Dataflow as data processing engine has the ability to process both, streaming and batch data. This affords us the comfort to use one framework for both types of data processing. Since it is fully managed, this also reduces the overhead for reserving resources and servers.

Apache Beam

Beam is a unified programming model for batch and realtime processing, that is portable on different engines, like Dataflow, Spark, Flink, etc. Using this framework keeps us independent of the underlying system, so we can migrate from one to another with little overhead.

Composer

Composer is a hosted version of Apache Airflow. It provides scheduling and managing our workflows programmatically using a DAG based tool. Airflow is also used and developed outside of Google, so choosing this keeps us more independent.

Apache Geode

Geode is an in-memory datagrid, that can be used complimentary to a Data Warehouse like Bigquery for providing real time data access. It provides an out of the box REST Api for programmatically fetching results into data services.

Google PubSub

Another way to deliver data on time is to push them to a message queue. The one provided by Google is PubSub. With sending transformation results, e.g. predictions, to a queue, other services can consume these results in realtime and use them for decision making.

Orchestration

Technical setup

Making this all come together as our Data Platform was the main challenge in designing and implementing this system. For programming language we decided on Python. All the tools, but Apache Geode, can be programmed using it. As infrastructure we make use of the Kubernetes Cluster started by the Composer environment. Composer or rather Airflow can start both Docker containers and Dataflow jobs from the DAG.

So all our processes are running in either Dataflow / Apache Beam or are defined in a Docker container. This has the advantage, that each task has a separate environment of dependencies. This makes the tasks independent. As Composer is deployed using Python 2.7 by Google, we can still deploy tasks using Python 3 this way for example. Composer starts the task as a Pod in the Composer cluster, while Dataflow runs completely independent of this cluster. This enables us, to run more jobs in parallel.

Data management setup

Having set up the process structure like this we needed to provide a SQL compatible API for exposing the data to our clients.
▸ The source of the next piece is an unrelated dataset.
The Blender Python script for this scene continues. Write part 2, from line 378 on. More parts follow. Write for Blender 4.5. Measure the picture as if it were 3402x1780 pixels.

To handle data structures in several systems efficiently, we decided on Apache AVRO as data format. AVRO provides a schema for each file and the schema is stored with the data. In addition to this, the data is splittable and compressible by MapReduce. These attributes we use by creating external tables in BigQuery on top of these created AVRO files. Table definitions are read directly from the files and schema evolution is given by AVRO itself and supported by BigQuery. Data definitions are handled in our schema registry and only there to keep data definitions in one place and programmatically changeable everywhere in the system, just by deploying a new schema.The analytical setup based on BigQuery is complement by Apache Geode and PubSub for providing data in realtime. 
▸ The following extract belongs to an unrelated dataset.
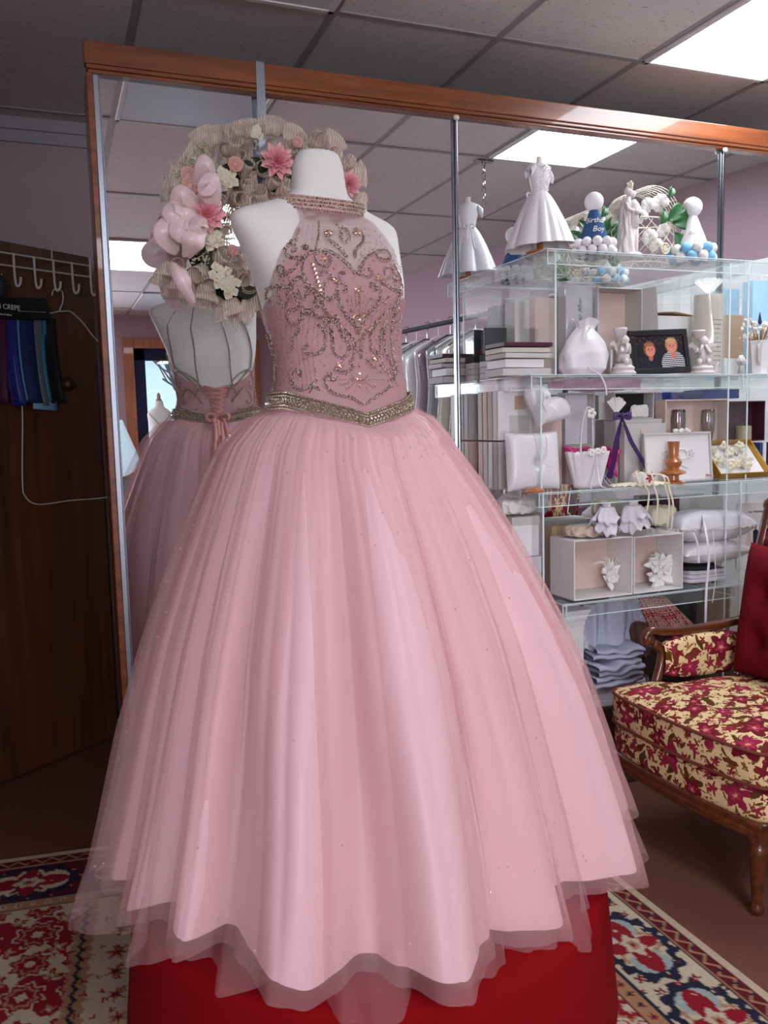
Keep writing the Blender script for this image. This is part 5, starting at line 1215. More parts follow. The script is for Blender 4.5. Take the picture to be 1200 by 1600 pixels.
# purple bow and white lace holder
def pbow():
    Y = -.29; X, Zc = float(at(971, 650, Y)[0]), Zp(971, 650, Y); t = thing('ribbon_bow', 'sheer purple ribbon bow with long tails hanging on a white card', 'ribbon', (X, Y, S3)); PU = sheer('purple_organza_sheer', (90,60,124), .78)
    b = MB()
    for s in (-1, 1):
        def f(u, v, s=s): a = PI*v; return (X+s*.038*math.sin(a), Y-.006-.006*math.sin(2*a), Zc+.010*math.sin(2*a)*(.3)+.010*(u-.5)*math.sin(a)*2.2+.006*math.cos(a))
        b.grid(f, 6, 20)
    b.ball((X, Y-.008, Zc+.004), (.008,.006,.008)); b.build('bow_loops', M['purple'], t, world=True, solid=.0006, angle=180)
    b = MB(); E1 = [at(x, y, Y) for x, y in ((971,652),(962,690),(957,725),(950,748))]; E2 = [at(x, y, Y) for x, y in ((971,652),(985,690),(998,712),(1012,735))]
    for E, wd in ((E1, .022), (E2, .020)):
        def f(u, v, E=E, wd=wd): k = v*3; i = min(int(k), 2); q = k-i; p = E[i]*(1-q)+E[i+1]*q; return (p[0]+(u-.5)*wd*(.35+v*1.2), Y-.004+.004*math.sin(6*v+u*3), p[2])
        b.grid(f, 6, 20)
    b.build('bow_tails', PU, t, world=True, solid=.0005, angle=180)
    lf = thing('lace_fan', 'white ruffled lace fan above the purple bow', 'lace', (X, -.26, Zc+.006))
    MB().grid(lambda u, v: ((.006+.05*v)*math.cos(PI*(.22+.5*u)+.0)+.003*math.sin(30*u)*v, .004*math.sin(40*u)*v, (.006+.055*v)*math.sin(PI*(.22+.5*u))+.002*math.sin(44*u)*v), 80, 8).build('lace', M['petal'], lf, solid=.001, angle=180)
pbow()
t, w_, h = open_box('garter_box', 'open grey box with a dark inside and a white lace garter on the third shelf', 'box', 960, 1022, 613, -.20, Zp(990, 655, -.20), .06, M['greyw'], M['char'])
zt_ = Zp(990, 655, -.20)
card_box('grey_box', 'long grey box supporting the garter box on the third shelf', 'box', 962, 1034, 656, -.20, S3, .07, M['greyw'], z1=zt_-.001)
g = thing('lace_garter', 'crumpled white lace garter lying in the dark-lined box', 'garter', (float(at(1000, 635, -.19)[0]), -.185, zt_+.006)); cloth_mb(.075, .035, .045, 5, 26, .006, 13).build('lace', M['petal'], g, angle=180)
t, w_, h = card_box('guest_album', 'grey white guest album with an oval lace rosette behind the purple bow', 'album', 976, 1040, 662, -.245, S3, .03, M['greyw'])
MB().tube([(.018*math.cos(2*PI*i/24)+.02, -.018, h*.62+.012*math.sin(2*PI*i/24)) for i in range(24)], .005, 6, True).build('rosette', M['petal'], t)
MB().box(-.02,.004,-.017,-.0155,h*.82,h*.9).build('price_label', M['pinkw'], t, smooth=False)
# boxed champagne flutes
t, w_, h = open_box('flute_box', 'large pale pink presentation box holding two champagne flutes', 'box', 1041, 1137, 624, -.20, S3+.002, .06, M['pinkw'], M['pinkw'], rz=-.03, th=.006)
for xx, lab in ((1062, 'left crystal champagne flute in the pale pink box'), (1108, 'right crystal champagne flute in the pale pink box')):
    f_ = thing('champagne_flute', lab, 'glass', (float(at(xx, 670, -.18)[0]), -.175, S3+.012), 0, 'champagne flutes in the pale pink box'); H_ = Zp(xx, 640, -.18)-S3-.012
    b = MB(); pr = [(.024,0),(.024,.003),(.004,.008),(.0035,H_*.42),(.012,H_*.50),(.021,H_*.66),(.0245,H_*.85),(.022,H_),(.0205,H_),(.0225,H_*.85),(.019,H_*.66),(.002,H_*.49)]
    b.grid(lambda u, v: (lambda k: (lambda r, z_: (r*(1+.05*math.cos(12*2*PI*u)*(z_ > H_*.45))*math.cos(2*PI*u) , r*(1+.05*math.cos(12*2*PI*u)*(z_ > H_*.45))*math.sin(2*PI*u), z_))(*[pr[min(int(k),10)][q]*(1-(k-min(int(k),10)))+pr[min(int(k),10)+1][q]*(k-min(int(k),10)) for q in (0,1)]))(v*11), 48, 34, cu=True)
    b.build('glass_bowl_and_stem', clear('cut_glass', (.90,.86,.85), 1.5, .03, .08), f_, angle=180)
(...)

Deploying this architecture

As mentioned above the complete architecture has to be deployed using Jenkins CI. This means creating a Jenkinsfile for each task. In order to make this deployment stable we are using tests. This includes unit tests, integration tests and data integrity tests. With this setup we can deploy our platform to environments where access is only granted to service accounts, so no manual interaction is possible.

Prototyping approach

To ensure, that all components are working fine together, we started building up a prototype. Step by step we matched up the components and added all the needed functionalities. This approach helped us to find out quite quickly, where our initial strategy handling all the different data was feasible and where we had to find another way to achieve our goals.  During working on that we learned a lot, how to handle some cloud services, even if the documentation was telling us a different story. By the end we were confident, that our strategy would work without major complications and that the found architecture would satisfy our expectations.  

Final Architecture

Our final architecture integrates all the above mentioned tools and services to build a mansion for the data platform we aim to build. The different pillars

• Batch processing
  
  


• realtime processing
  
  


• machine learning and AI
  
  


• basic analytics and self-service BI
  
  

complete our vision of a platform to cater to all data needs of our organization. We want to provide data to the correct people at the right time in the correct format.